OpenID will be interoperable with Unified ID 2.0, the company says, which immediately bolsters the scale for both solutions. Ad buyers, for instance, will be able to match UID 2.0 data against OpenAP’s member networks, which include AMC, Fox, Univision, Disney, A+E, NBCUniversal, ViacomCBS and The Weather Channel. Additionally, Dentsu Media, Haworth Marketing + Media, Horizon Media, WPP’s GroupM and Omnicom will activate all advanced TV campaigns as OpenID audiences, according to the company. 

“The creation of an interoperable identity framework leveraged by all premium TV networks will give advertisers the clearest path toward omni-channel planning, optimization and measurement,” says David Levy, CEO of OpenAP. “Television has always had a competitive advantage with its quality of content and now there is tremendous opportunity for publishers to lead the path toward an omnichannel future.”

OpenAP made its name after developing a unique identifier for linear TV that worked across networks. Linear audience data from Disney, for example, could be matched against an audience from Fox. The debut of OpenID signals the company is now extending those linear capabilities to the digital realm. 

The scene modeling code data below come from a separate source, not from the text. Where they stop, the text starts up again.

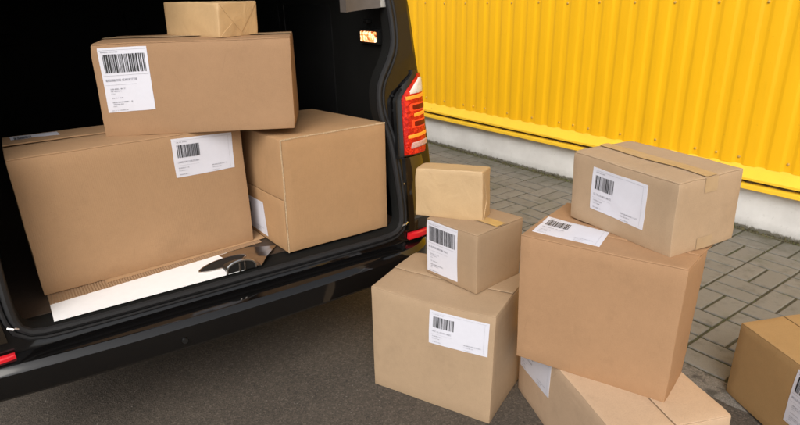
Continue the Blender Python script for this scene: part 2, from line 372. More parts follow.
def carton(key, label, seam='b', flaps='top', at=.5, gap=.0016, lift=(.002, .0035), cat='cardboard box', **kw):
    c = Carton(key, seed=sum(map(ord, key)) % 17, **kw)
    t = thing('cardboard_box', label, cat, c.o, c.a, 'cardboard parcels waiting at the van')
    m = MC[key]; th = .0042; L = c.L; g = gap
    if flaps == 'top':
        tc = th / L[2]
        obj('box_body', c.slab((0, 0, 0), (1, 1, 1 - tc), .0022, (14, 14, 10)), m, t, angle=50)
        if seam == 'b':      # the slit runs along b at a = at
            ga = g / L[0]
            e1 = lambda p: (0, 0, lift[0] * (p[0] / at) ** 2 * (.6 + .4 * math.sin(5 * p[1] + 1)))
            e2 = lambda p: (0, 0, lift[1] * ((1 - p[0]) / (1 - at)) ** 2 * (.6 + .4 * math.sin(4 * p[1] + 2)))
            obj('flap', c.slab((0, .002, 1 - tc), (at - ga, .998, 1), .0015, (8, 18, 1), e1), m, t, angle=50)
            obj('flap', c.slab((at + ga, .002, 1 - tc), (1, .998, 1), .0015, (8, 18, 1), e2), m, t, angle=50)
        else:
            ga = g / L[1]
            e1 = lambda p: (0, 0, lift[0] * (p[1] / at) ** 2 * (.6 + .4 * math.sin(5 * p[0] + 1)))
            e2 = lambda p: (0, 0, lift[1] * ((1 - p[1]) / (1 - at)) ** 2 * (.6 + .4 * math.sin(4 * p[0] + 2)))
            obj('flap', c.slab((.002, 0, 1 - tc), (.998, at - ga, 1), .0015, (18, 8, 1), e1), m, t, angle=50)
            obj('flap', c.slab((.002, at + ga, 1 - tc), (.998, 1, 1), .0015, (18, 8, 1), e2), m, t, angle=50)
    else:                    # carton lying on its side, its flaps on the a = 0 end
        ta = th / L[0]; gc = g / L[2]
        obj('box_body', c.slab((ta, 0, 0), (1, 1, 1), .0022, (14, 14, 10)), m, t, angle=50)
        obj('flap', c.slab((0, .006, at + gc), (ta, .994, .997), .0015, (1, 16, 6), lambda p: (-.002 * (1 - p[2]), 0, 0)), m, t, angle=50)
        obj('flap', c.slab((-.004, .010, .004), (ta - .004, .994, at - gc), .0015, (1, 16, 6)), m, t, angle=50)
    return c, t

def stroke_line(rng, x0, x1, y, h, cw=.5):
    """one row of print: small letter-like strokes, (x0, y0, x1, y1) in label fractions"""
    out = []; x = x0
    while x < x1:
        w = h * cw * rng.uniform(.7, 1.2)
        if rng.random() < .13: x += w; continue
        k = rng.random(); t = h * .12
        out.append((x, y, x + t, y + h))
        if k < .5: out.append((x + w * .8 - t, y, x + w * .8, y + h))
        if k < .8: out.append((x, y + (0 if k > .3 else h * .42), x + w * .8, y + (0 if k > .3 else h * .42) + t))
        if k > .4: out.append((x, y + h - t, x + w * .8, y + h))
        x += w * 1.12
    return out

def paper_label(c, t, f, quad, kind, seed):
    rng = random.Random(seed)
    tl, tr, br, bl = [Vector(q) for q in quad]
    def uv(x, y): return (tl * (1 - x) + tr * x) * (1 - y) + (bl * (1 - x) + br * x) * y
    def pt(x, y, off):
        q = uv(x, y); return c.face(f, q.x, q.y, off)
    W = (pt(1, .5, 0) - pt(0, .5, 0)).length; H = (pt(.5, 1, 0) - pt(.5, 0, 0)).length
    bm = bmesh.new()
    top = quad_grid(bm, lambda x, y: pt(x, y, .0012), 16, 14); bot = quad_grid(bm, lambda x, y: pt(x, y, .0002), 16, 14)
    rim = lambda g: [g[i][0] for i in range(16)] + [g[16][j] for j in range(14)] + [g[i][14] for i in range(16, 0, -1)] + [g[0][j] for j in range(14, 0, -1)]
    a, b = rim(top), rim(bot)
    for i in range(len(a)): bm.faces.new((a[i], a[(i + 1) % len(a)], b[(i + 1) % len(a)], b[i]))
    lab = obj('shipping_label', bm, M['paper'], t, angle=30)
    asp = W / H
    def rects(bm, rs, off=.0022):
        for (x0, y0, x1, y1) in rs:
            n = max(1, int((x1 - x0) * W / .02)); q = max(1, int((y1 - y0) * H / .012))
            for k in range(n):
                xa, xb = x0 + (x1 - x0) * k / n, x0 + (x1 - x0) * (k + 1) / n
                for r in range(q):
                    ya, yb = y0 + (y1 - y0) * r / q, y0 + (y1 - y0) * (r + 1) / q
                    bm.faces.new([bm.verts.new(pt(x, y, off)) for x, y in ((xa, ya), (xb, ya), (xb, yb), (xa, yb))])
    def bars(x0, x1, y0, y1, n):
        bm = bmesh.new(); w = (x1 - x0) / n; x = 0; rs = []
        while x < n:
            k = rng.choice((1, 1, 1, 2, 2, 3)); s = rng.choice((1, 1, 1, 2))
            rs.append((x0 + x * w, y0, x0 + min(n, x + k) * w, y1)); x += k + s
        rects(bm, rs); obj('barcode', bm, M['ink'], lab, smooth=False)
    def text(rows, m='greyink'):
        for (x0, x1, y, h) in rows:
            # strokes are laid out in metres so that they keep their shape on any label
            bm = bmesh.new(); rs = stroke_line(rng, x0 * W, x1 * W, 0, h * H)
            rects(bm, [(a / W, y + b / H, c_ / W, y + d / H) for a, b, c_, d in rs])
            obj('printed_lettering', bm, M[m], lab, smooth=False)
    def stripes(rs):
        for r in rs:
            bm = bmesh.new(); rects(bm, [r]); obj('printed_stripe', bm, M['greyink'], lab, smooth=False)
    if kind == 'wide':
        bars(.07, .43, .17, .50, 58)
        text([(.07, .24, .085, .025), (.06, .23, .75, .03), (.06, .19, .82, .024), (.06, .21, .92, .024), (.60, .88, .80, .03), (.60, .76, .87, .024), (.60, .74, .95, .02)])
        text([(.06, .40, .595, .042)])
        stripes([(.04, .055, .97, .0585), (.93, .07, .932, .96), (.04, .70, .40, .7025)])
    elif kind == 'tall':
        bars(.08, .95, .10, .385, 76)
        text([(.06, .40, .055, .017), (.12, .42, .625, .02), (.12, .36, .66, .016), (.12, .20, .70, .012), (.12, .36, .765, .016), (.12, .56, .83, .02), (.12, .38, .865, .016), (.12, .2, .90, .012), (.08, .42, .965, .014)])
        text([(.06, .70, .48, .035)])
        stripes([(.02, .035, .98, .0375), (.03, .425, .97, .428), (.03, .57, .70, .5725)])
    return lab

G_ = 'cardboard parcels waiting at the van'
# --- in the van
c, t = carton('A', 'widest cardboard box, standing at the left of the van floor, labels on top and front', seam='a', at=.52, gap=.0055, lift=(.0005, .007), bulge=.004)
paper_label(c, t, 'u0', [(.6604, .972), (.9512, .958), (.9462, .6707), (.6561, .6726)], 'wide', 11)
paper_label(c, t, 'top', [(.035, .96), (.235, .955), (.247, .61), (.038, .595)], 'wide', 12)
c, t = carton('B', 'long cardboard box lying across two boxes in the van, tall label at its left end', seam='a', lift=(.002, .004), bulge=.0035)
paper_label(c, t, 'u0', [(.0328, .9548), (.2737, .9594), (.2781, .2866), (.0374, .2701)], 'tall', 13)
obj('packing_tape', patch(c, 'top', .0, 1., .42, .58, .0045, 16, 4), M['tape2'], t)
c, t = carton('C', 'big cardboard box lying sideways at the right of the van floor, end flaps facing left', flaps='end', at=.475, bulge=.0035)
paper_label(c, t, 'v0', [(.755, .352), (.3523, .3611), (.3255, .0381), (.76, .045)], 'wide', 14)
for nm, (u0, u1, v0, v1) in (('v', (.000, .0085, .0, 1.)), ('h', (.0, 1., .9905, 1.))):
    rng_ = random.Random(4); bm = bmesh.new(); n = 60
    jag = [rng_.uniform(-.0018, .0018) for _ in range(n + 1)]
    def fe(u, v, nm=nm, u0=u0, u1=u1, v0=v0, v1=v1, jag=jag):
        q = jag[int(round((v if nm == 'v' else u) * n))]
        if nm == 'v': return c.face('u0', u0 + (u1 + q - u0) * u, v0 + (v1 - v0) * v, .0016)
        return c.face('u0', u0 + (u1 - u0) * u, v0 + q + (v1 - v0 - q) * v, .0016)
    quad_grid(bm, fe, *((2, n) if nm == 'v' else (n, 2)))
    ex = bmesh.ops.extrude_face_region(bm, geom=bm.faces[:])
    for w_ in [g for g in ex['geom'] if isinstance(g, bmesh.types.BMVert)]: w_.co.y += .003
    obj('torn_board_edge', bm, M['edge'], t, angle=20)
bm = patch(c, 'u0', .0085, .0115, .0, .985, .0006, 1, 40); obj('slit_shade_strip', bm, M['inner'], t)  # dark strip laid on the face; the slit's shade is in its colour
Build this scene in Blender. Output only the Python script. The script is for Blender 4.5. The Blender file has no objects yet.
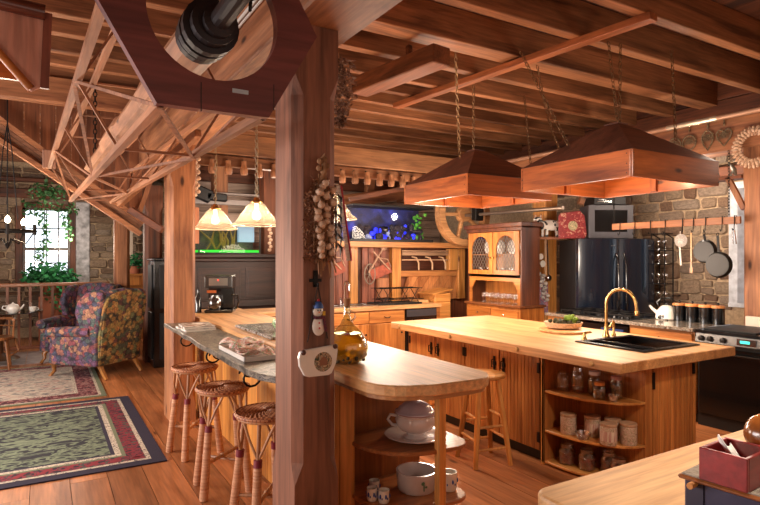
import bpy, bmesh, math, random
from mathutils import Vector, Matrix, noise
C = bpy.context.scene.collection
SC = bpy.context.scene
PI = math.pi
R = math.radians
rnd = random.Random(7)

# ---------------------------------------------------------------- camera, world, lights, exposure
CAM_Z = 1.6
YAW = R(30.7)
cd = bpy.data.cameras.new('camera'); cam = bpy.data.objects.new('camera', cd); C.objects.link(cam)
cam.location = (0, 0, CAM_Z); cam.rotation_euler = (R(90), 0, -YAW)
cd.sensor_width = 36; cd.lens = 565 / 760 * 36; cd.shift_y = 5.5 / 760; cd.clip_start = 0.05
SC.camera = cam
w = bpy.data.worlds.new('world'); SC.world = w; w.use_nodes = True
w.node_tree.nodes['Background'].inputs[0].default_value = (0.80, 0.90, 1.0, 1)
w.node_tree.nodes['Background'].inputs[1].default_value = 2.6
vs = SC.view_settings
vs.view_transform = 'Standard'; vs.look = 'None'; vs.gamma = 1; vs.exposure = 0.38; vs.use_curve_mapping = False
SC.cycles.use_denoising = True
SC.cycles.max_bounces = 7; SC.cycles.diffuse_bounces = 4; SC.cycles.glossy_bounces = 3
SC.cycles.transmission_bounces = 5; SC.cycles.transparent_max_bounces = 14
SC.cycles.sample_clamp_indirect = 4.0; SC.cycles.caustics_reflective = False; SC.cycles.caustics_refractive = False

def lamp(name, kind, loc, power, col, size=0.1, rot=(0, 0, 0), spot=None, sy=None):
    d = bpy.data.lights.new(name, kind); d.energy = power; d.color = col
    if kind == 'AREA':
        d.size = size
        if sy: d.shape = 'RECTANGLE'; d.size_y = sy
    else: d.shadow_soft_size = size
    if spot: d.spot_size = spot; d.spot_blend = 0.6
    o = bpy.data.objects.new(name, d); C.objects.link(o); o.location = loc; o.rotation_euler = rot
    return o
WARM = (1.0, 0.70, 0.42); SOFT = (1.0, 0.83, 0.66); DAY = (0.80, 0.90, 1.0)
# added area lights behind and left of the camera; those walls have no windows
lamp('south_fill_light', 'AREA', (1.6, -1.75, 1.5), 12, (1.0, 0.90, 0.84), 4.5, (R(92), 0, 0), sy=1.8)
lamp('west_fill_light', 'AREA', (-3.8, 5.0, 1.5), 230, (0.98, 0.93, 0.92), 5.0, (R(90), 0, R(-90)), sy=1.6)
# hood and pendant lamps
HOODP = ((4.0, 4.72, 2.38), (4.27, 3.17, 2.38))
for p in HOODP: lamp('hood_light', 'SPOT', p, 110, WARM, 0.06, spot=R(140))
for p in HOODP: lamp('hood_glow', 'POINT', (p[0], p[1], 2.33), 16, WARM, 0.05)
for p in ((1.54, 5.98, 1.97), (1.70, 5.12, 1.97), (1.90, 4.00, 1.97)): lamp('pendant_light', 'POINT', p, 18, WARM, 0.04)
# unseen fill lights added to brighten the timbers and the rooms
for p, e in (((2.7, 4.6, 1.5), 65), ((3.2, 1.4, 1.5), 11), ((4.95, 3.9, 1.6), 48), ((4.4, 6.0, 1.9), 60), ((2.9, 6.2, 1.6), 30), ((5.2, 2.7, 2.45), 16), ((5.0, 6.1, 1.45), 10)): lamp('fill_light', 'POINT', p, e, SOFT, 0.25)
for p, e in (((-0.3, 5.4, 1.3), 65), ((-0.9, 8.0, 1.6), 60), ((0.4, 11.6, 1.9), 50), ((2.7, 7.6, 2.4), 22), ((3.6, 8.7, 2.1), 40)): lamp('fill_light', 'POINT', p, e, SOFT, 0.25)
t_ = Vector((1.75, 2.05, -1.95)); lamp('counter_spot', 'SPOT', (2.2, .55, 2.65), 95, SOFT, 0.06, rot=t_.to_track_quat('-Z', 'Y').to_euler(), spot=R(75))
lamp('counter_spot', 'SPOT', (2.1, .70, 2.4), 100, SOFT, 0.06, spot=R(80))  # extra spot added to brighten the near counter
lamp('fill_light', 'POINT', (-.75, 1.9, 1.3), 18, SOFT, .25)  # unseen fill added to brighten the spout and reel
lamp('chandelier_light', 'POINT', (-0.15, 7.2, 2.02), 14, WARM, 0.06)
lamp('wall_wash', 'POINT', (6.6, 3.9, 2.5), 22, SOFT, 0.08)

# ---------------------------------------------------------------- colours and materials
def sc1(c): c /= 255.0; return c / 12.92 if c <= 0.04045 else ((c + 0.055) / 1.055) ** 2.4
def rgb(h): 
    if isinstance(h, str): h = tuple(int(h[i:i + 2], 16) for i in (0, 2, 4))
    return (sc1(h[0]), sc1(h[1]), sc1(h[2]), 1)
MATS = {}
def newmat(name):
    m = bpy.data.materials.new(name); m.use_nodes = True
    return m, m.node_tree.nodes, m.node_tree.links, m.node_tree.nodes['Principled BSDF']
def ramp(n, stops, interp='LINEAR'):
    r = n.new('ShaderNodeValToRGB'); r.color_ramp.interpolation = interp
    e = r.color_ramp.elements
    while len(e) > 1: e.remove(e[-1])
    e[0].position = stops[0][0]; e[0].color = stops[0][1]
    for p, c in stops[1:]:
        x = e.new(p); x.color = c
    return r
def coords(n, l, scale, kind='Object', rot=(0, 0, 0)):
    t = n.new('ShaderNodeTexCoord'); mp = n.new('ShaderNodeMapping')
    mp.inputs['Scale'].default_value = scale; mp.inputs['Rotation'].default_value = rot
    l.new(t.outputs[kind], mp.inputs['Vector'])
    oi = n.new('ShaderNodeObjectInfo'); mu = n.new('ShaderNodeMath'); mu.operation = 'MULTIPLY'; mu.inputs[1].default_value = 37.0
    l.new(oi.outputs['Random'], mu.inputs[0])
    ad = n.new('ShaderNodeVectorMath'); ad.operation = 'ADD'
    l.new(mp.outputs[0], ad.inputs[0]); l.new(mu.outputs[0], ad.inputs[1])
    return ad.outputs[0], oi.outputs['Random']
def vary(n, l, colsock, rand, amt):
    h = n.new('ShaderNodeHueSaturation')
    mr = n.new('ShaderNodeMapRange'); mr.inputs['To Min'].default_value = 1 - amt; mr.inputs['To Max'].default_value = 1 + amt
    l.new(rand, mr.inputs['Value']); l.new(mr.outputs[0], h.inputs['Value']); l.new(colsock, h.inputs['Color'])
    return h.outputs[0]
def bump(n, l, b, hsock, strength=0.3, dist=0.01):
    bp = n.new('ShaderNodeBump'); bp.inputs['Strength'].default_value = strength; bp.inputs['Distance'].default_value = dist
    l.new(hsock, bp.inputs['Height']); l.new(bp.outputs[0], b.inputs['Normal'])

def wood(hi, lo, axis='x', rough=0.5, grain=14, var=0.14, coat=0.0, blotch=0.35, knots=False):
    key = ('wood', hi, lo, axis, rough, grain, var, coat, blotch, knots)
    if key in MATS: return MATS[key]
    m, n, l, b = newmat('wood_' + axis)
    s = {'x': (0.9, grain, grain), 'y': (grain, 0.9, grain), 'z': (grain, grain, 0.9)}[axis]
    v, rn = coords(n, l, s)
    no = n.new('ShaderNodeTexNoise'); no.inputs['Scale'].default_value = 1.0; no.inputs['Detail'].default_value = 5; no.inputs['Distortion'].default_value = 0.6
    no.inputs['Roughness'].default_value = 0.62
    l.new(v, no.inputs['Vector'])
    H, L = rgb(hi), rgb(lo)
    M = tuple((H[i] * 0.6 + L[i] * 0.4) for i in range(3)) + (1,)
    r = ramp(n, [(0.33, L), (0.48, M), (0.64, H)]); l.new(no.outputs['Fac'], r.inputs[0])
    s2 = {'x': (0.5, 2.5, 2.5), 'y': (2.5, 0.5, 2.5), 'z': (2.5, 2.5, 0.5)}[axis]
    v2, _ = coords(n, l, s2)
    n2 = n.new('ShaderNodeTexNoise'); n2.inputs['Scale'].default_value = 1.3; n2.inputs['Detail'].default_value = 3; l.new(v2, n2.inputs['Vector'])
    mr = n.new('ShaderNodeMapRange'); mr.inputs['From Min'].default_value = 0.3; mr.inputs['From Max'].default_value = 0.7
    mr.inputs['To Min'].default_value = 1 - blotch; mr.inputs['To Max'].default_value = 1 + blotch * 0.5; l.new(n2.outputs['Fac'], mr.inputs['Value'])
    hs = n.new('ShaderNodeHueSaturation'); l.new(mr.outputs[0], hs.inputs['Value']); l.new(r.outputs[0], hs.inputs['Color'])
    out = vary(n, l, hs.outputs[0], rn, var)
    s4 = {'x': (3, grain * 6, grain * 6), 'y': (grain * 6, 3, grain * 6), 'z': (grain * 6, grain * 6, 3)}[axis]
    v4, _ = coords(n, l, s4); n4 = n.new('ShaderNodeTexNoise'); n4.inputs['Scale'].default_value = 1.0; n4.inputs['Detail'].default_value = 2; l.new(v4, n4.inputs['Vector'])
    m4 = n.new('ShaderNodeMapRange'); m4.inputs['From Min'].default_value = .3; m4.inputs['From Max'].default_value = .7; m4.inputs['To Min'].default_value = .78; m4.inputs['To Max'].default_value = 1.16; l.new(n4.outputs['Fac'], m4.inputs['Value'])
    h4 = n.new('ShaderNodeHueSaturation'); l.new(m4.outputs[0], h4.inputs['Value']); l.new(out, h4.inputs['Color']); out = h4.outputs[0]
    if knots:
        vo = n.new('ShaderNodeTexVoronoi'); vo.inputs['Scale'].default_value = 1.0
        ks = {'x': (1.6, 4.5, 4.5), 'y': (4.5, 1.6, 4.5), 'z': (4.5, 4.5, 1.6)}[axis]
        v3, _ = coords(n, l, ks); l.new(v3, vo.inputs['Vector'])
        rk = ramp(n, [(0.05, (1, 1, 1, 1)), (0.11, (0, 0, 0, 1))]); l.new(vo.outputs['Distance'], rk.inputs[0])
        mx = n.new('ShaderNodeMixRGB'); l.new(rk.outputs[0], mx.inputs[0]); l.new(out, mx.inputs[1])
        mx.inputs[2].default_value = tuple(c * 0.35 for c in L[:3]) + (1,)
        out = mx.outputs[0]
    l.new(out, b.inputs['Base Color']); b.inputs['Roughness'].default_value = rough
    if coat: b.inputs['Coat Weight'].default_value = coat; b.inputs['Coat Roughness'].default_value = 0.15
    bump(n, l, b, no.outputs['Fac'], 0.25, 0.004)
    MATS[key] = m; return m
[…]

“The last year has accelerated the need for TV advertising to move from age or gender GRPs to people-based impressions,” Brad Stockton, VP of U.S. national video innovation at Dentsu’s Amplifi, said. “Being able to seamlessly target advanced audiences that are unified across linear and digital viewing environments, then see reach and frequency across a clear set of people-based IDs, is critical in our ability to move the market from standard demos to advanced audiences.” 

OpenAP adds that its identifier is built on a robust graph of offline and online data and can connect directly with buy-side data partners and sell-side platforms. The company also says that OpenID will equip TV publishers with the ability to protect against data leakage through its framework, which will allow them to reduce onboarding costs while also boosting measurement and attribution capabilities. 

Worldwide linear TV ad spend fell 16 percent to roughly $156 billion in 2020, though that figure is estimated to recover by 1 percent this year, according to marketing intelligence company WARC Data. Ad-supported streaming, meanwhile, is projected to triple its revenue to $24 billion by 2025.